No fim de fevereiro, Lucas, pintor de paredes e músico gospel, reencontrou finalmente a família no aeroporto de Boston, após passar por 3 prisões em 2 Estados diferentes, Massachusetts e Texas.
“Só caiu a ficha quando minha filha me abraçou forte no carro e disse: ‘papai, eu não te largo nunca mais’”, lembra o brasileiro.
Lucas havia sido preso no dia 27 de janeiro ao ser parado por policiais no caminho para o trabalho, apenas 7 dias após o presidente Donald Trump tomar posse e iniciar a caça a imigrantes nos EUA.
“Eles trabalham para forçar você a pedir deportação. Fazem de tudo para te quebrar psicologicamente e você falar ‘não quero mais, me manda embora’”, recorda o brasileiro sobre os dias na prisão.
Em 5 de maio, o governo Trump anunciou a oferta de mil dólares — cerca de R$ 5.688 —, e os custos da passagem para quem aceitasse deixar os EUA voluntariamente.

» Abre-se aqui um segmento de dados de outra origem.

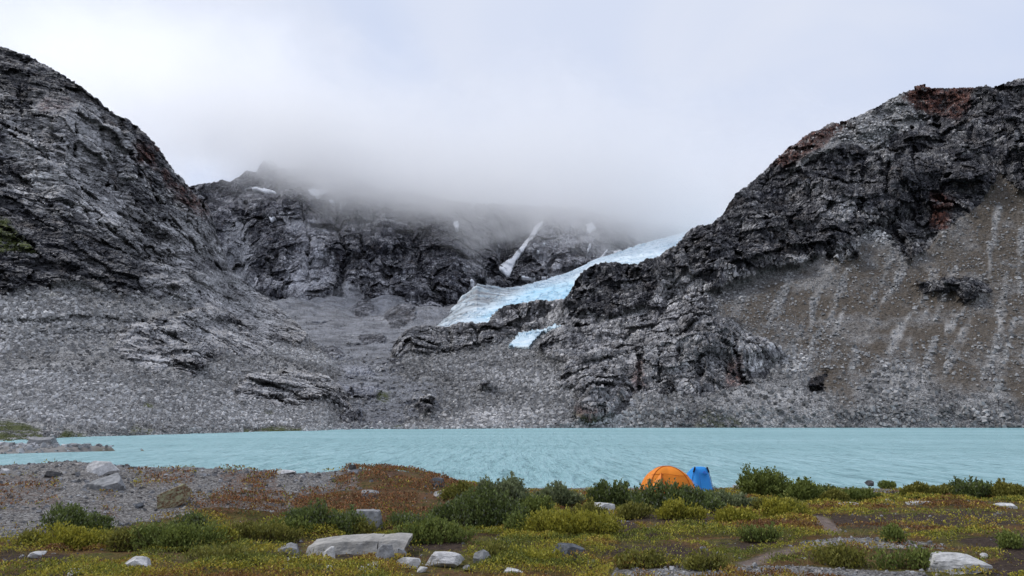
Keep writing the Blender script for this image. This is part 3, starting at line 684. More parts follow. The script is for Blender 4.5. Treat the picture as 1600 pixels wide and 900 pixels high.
def patch(name, poly, src, mat, lift=4., thick=3., step=1.6, attrs=None):
    """a sheet with thickness that lies on a terrain sheet, cut to an outline"""
    G, gx, gy, vis_ = src
    poly = np.asarray(poly, float)
    x0, y0 = poly.min(0) - 2; x1, y1 = poly.max(0) + 2
    X, Yp = proj(G)
    sel = (X > x0 - 6) & (X < x1 + 6) & (Yp > y0 - 6) & (Yp < y1 + 6) & vis_
    A = G[sel]; ax, ay = X[sel], Yp[sel]
    nx = max(6, int((x1 - x0) / step)); ny = max(5, int((y1 - y0) / step))
    gx_, gy_ = np.meshgrid(np.linspace(x0, x1, nx), np.linspace(y0, y1, ny), indexing='ij')
    D = np.zeros(gx_.shape)
    for i in range(nx):
        d2 = (ax[None] - gx_[i][:, None]) ** 2 + (ay[None] - gy_[i][:, None]) ** 2
        k = np.argpartition(d2, min(5, d2.shape[1] - 1), 1)[:, :5]
        D[i] = np.min(np.take(A[:, 1], k), 1)
    D = smooth2(D, 2)
    wob = (fbm(np.stack([gx_.ravel() / 7, gy_.ravel() / 7, 0 * gx_.ravel()], 1), 4, 61) * 3).reshape(gx_.shape)
    sd = poly_sd(gx_, gy_, poly) + wob * .6
    P = at(gx_, gy_, D - lift - thick * np.clip(sd, 0, 4) / 4)
    keep = sd > 0
    F_ = grid_faces(nx, ny); kf = keep.ravel()[F_].all(1); F_ = F_[kf]
    if len(F_) == 0: return None
    used = np.unique(F_); idx = -np.ones(nx * ny, int); idx[used] = np.arange(len(used))
    V = P.reshape(-1, 3)[used]; F_ = idx[F_]
    V2 = V + np.array([0, 1, -.3]) * (lift + thick + 4)
    from collections import Counter
    ed = Counter(); 
    for f in F_:
        for a, c in zip(f, np.roll(f, -1)): ed[(int(a), int(c))] += 1
    rim = [(a, c) for (a, c) in ed if (c, a) not in ed]
    nV = len(V)
    SF = np.array([[c, a, a + nV, c + nV] for a, c in rim])
    allF = np.concatenate([F_, F_[:, ::-1] + nV, SF])
    at_ = None
    if attrs: at_ = {k: np.tile(np.array(v_, float), (2 * nV, 1)) for k, v_ in attrs.items()}
    return mesh_np(name, np.concatenate([V, V2]), allF, mat, attrs=at_)

def sx(cx, cy, wx, wy, pts): return [(cx + a * wx, cy + b_ * wy) for a, b_ in pts]
snows = [
 ([(777, 420), (782, 412), (800, 402), (812, 385), (828, 366), (838, 350), (852, 341), (848, 350), (840, 362), (826, 380), (815, 395), (806, 408), (796, 430), (790, 430)], 'long white snow gully curving down beside the dark rock spur'),
 ([(392, 293), (400, 291), (420, 295), (436, 300), (430, 302), (410, 299), (395, 298)], 'thin strip of snow just under the mist above the left cliffs'),
 ([(479, 297), (490, 294), (515, 297), (504, 303), (494, 309), (484, 303)], 'small wedge shaped snow patch at the edge of the mist'),
 ([(420, 339), (430, 338), (429, 343), (422, 346)], 'tiny snow patch below the thin snow strip on the dark cliff'),
 ([(514, 311), (524, 313), (522, 317), (515, 315)], 'speck of snow beside the wedge shaped snow patch'),
 ([(930, 408), (940, 398), (948, 388), (951, 390), (944, 401), (938, 408), (922, 413), (920, 410)], 'forked snow patch at the upper edge of the glacier'),
 ([(921, 378), (924, 377), (922, 390), (919, 394), (917, 390)], 'short upright streak of snow above the forked snow patch'),
 ([(815, 430), (830, 433), (858, 431), (850, 435), (820, 436), (812, 433)], 'flat snow strip at the foot of the dark rock spur'),
 ([(732, 437), (740, 435), (742, 440), (736, 444)], 'small snow patch by the dirty edge of the glacier'),
 ([(708, 345), (716, 343), (718, 352), (712, 360)], 'faint snow patch half hidden in the mist'),
 ([(735, 306), (745, 304), (742, 318), (736, 326)], 'dim vertical snow patch seen through the mist above the snow gully'),
 ([(846, 379), (853, 378), (852, 382), (847, 382)], 'speck of snow on the dark rock spur'),
 ([(838, 391), (845, 390), (844, 394), (839, 394)], 'second, lower speck of snow on the dark rock spur'),
 ([(956, 392), (972, 388), (976, 391), (960, 397)], 'snow wedge where the glacier edge vanishes into the mist'),
 ([(915, 350), (926, 347), (932, 356), (922, 364), (916, 360)], 'faint round snow patch in mist above the spur'),
]
snow_specs = snows
for pl, lab in snows:
    o = patch('snow_patch', pl, GB_, M_snow, 12, 5, 1.2)
    if o: tag(o, lab, 'snow patch', 'snow patches on the back mountain')
o = patch('ice_patch', [(793, 541), (800, 530), (812, 520), (840, 514), (862, 508), (886, 504), (872, 511), (852, 516), (838, 527), (828, 543), (812, 543)], (GR, None, None, talusR[6]), ice_mat('old_ice'), 12, 4, 1.6, attrs={'ice': (0, .35, 0)})
if o: tag(o, 'small detached pale blue ice patch below the rock bench', 'ice patch')

# ------------------------------------------------------------------ mist round the back mountain
b = NB('mist'); p = b.pos()
sep = b.n('SeparateXYZ'); b.set(sep.inputs[0], p)
X_, Y_, Z_ = sep.outputs
n1, _ = b.noise(b.map(p, (1, 1, 1.4)), .0045, 7, .66, .6)
# base height of the cloud falls towards the right
base = b.math('ADD', b.math('MULTIPLY', X_, -.20), 485.)
lowr = b.n('MapRange', interpolation_type='SMOOTHSTEP'); b.set(lowr.inputs[0], X_); lowr.inputs[1].default_value = -640; lowr.inputs[2].default_value = -420
lowr2 = b.n('MapRange', interpolation_type='SMOOTHSTEP'); b.set(lowr2.inputs[0], X_); lowr2.inputs[1].default_value = 100; lowr2.inputs[2].default_value = -100
base = b.math('SUBTRACT', base, b.math('MULTIPLY', b.math('MULTIPLY', lowr.outputs[0], lowr2.outputs[0]), 75.))
zz = b.math('SUBTRACT', Z_, base)
zz = b.math('ADD', zz, b.math('MULTIPLY', b.math('SUBTRACT', n1, .5), 540.))
def mr(v, lo_, hi_):
    q_ = b.n('MapRange', interpolation_type='SMOOTHSTEP'); b.set(q_.inputs[0], v); q_.inputs[1].default_value = lo_; q_.inputs[2].default_value = hi_; return q_.outputs[0]
den = b.math('MULTIPLY', b.math('MULTIPLY', mr(zz, -40, 170), mr(zz, 470, 60)), b.math('MULTIPLY', b.math('MULTIPLY', mr(Y_, 1430, 1700), mr(Y_, 2350, 2100)), mr(b.math('ABSOLUTE', X_), 1500, 1000)))
den = b.math('MULTIPLY', den, .0105)
vs = b.n('VolumeScatter'); vs.inputs['Color'].default_value = (1, 1, 1, 1); b.set(vs.inputs['Density'], den); vs.inputs['Anisotropy'].default_value = .76
b.t.links.new(vs.outputs[0], b.out.inputs['Volume'])
try: b.m.volume_sampling = 'DISTANCE'
except Exception: pass
bm = bmesh.new(); bmesh.ops.create_cube(bm, size=1)
for vv in bm.verts: vv.co = (vv.co.x * 3000, 1420 + (vv.co.y + .5) * 940, 240 + (vv.co.z + .5) * 1000)
o = bm_obj('mist', bm, b.m); tag(o, kind='stuff')

# ------------------------------------------------------------------ lake
b = NB('lake_water'); p = b.pos()
r1, _ = b.noise(b.map(p, (1, .20, 1), (0, 0, .10)), 3.0, 5, .65, .3)
r2, _ = b.noise(b.map(p, (1, .11, 1), (0, 0, -.03)), .95, 5, .68, .2)
big, _ = b.noise(b.map(p, (.3, 1, 1)), .02, 4, .6)
h = b.math('ADD', b.math('MULTIPLY', r1, .4), b.math('MULTIPLY', r2, 1.))
nb = b.bump(h, .9, 1.)
rip = b.math('ADD', b.math('MULTIPLY', r1, .5), b.math('MULTIPLY', r2, .5))
colw = b.mix(1., b.ramp(big, [(.38, (.255, .465, .49)), (.62, (.325, .55, .585))]), b.ramp(rip, [(.40, .62), (.5, 1.), (.59, 1.25)]), 'MULTIPLY')  # light and dark of the waves painted into the water colour
df = b.n('BsdfDiffuse', {'Normal': nb}); b.set(df.inputs[0], colw)
gl = b.n('BsdfGlossy', {'Roughness': .25, 'Normal': nb}); gl.inputs[0].default_value = (1, 1, 1, 1)
ff = b.ramp(rip, [(.36, .06), (.5, .20), (.62, .42)])
mm = b.n('MixShader'); b.set(mm.inputs[0], ff); b.t.links.new(df.outputs[0], mm.inputs[1]); b.t.links.new(gl.outputs[0], mm.inputs[2])
b.t.links.new(mm.outputs[0], b.out.inputs[0])
xs = np.linspace(-900, 900, 60); ys = np.concatenate([np.linspace(24, 60, 20), np.geomspace(62, 440, 40)])
X, Yg = np.meshgrid(xs, ys, indexing='ij')
o = mesh_np('lake_water', np.stack([X, Yg, 0 * X], -1).reshape(-1, 3), grid_faces(*X.shape), b.m); tag(o, kind='structure')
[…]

ALUNOS INTERNACIONAIS DE HARVARD
O governo Trump colocou a vida dos 7 mil estudantes internacionais da universidade em desordem, com alguns com medo de comparecer à formatura na semana, disse Maureen Martin, diretora de serviços de imigração de Harvard, em novo documento judicial na última quarta-feira (28).
Alguns estudantes estadunidenses estão reconsiderando a matrícula neste outono devido às ações do governo Trump, escreveu Maureen Martin na declaração sob juramento.
O corpo docente e a administração da Universidade de Harvard estão sendo “inundados com perguntas” de estudantes preocupados, e os alunos internacionais estão tão angustiados, que a saúde mental foi afetada, segundo ela.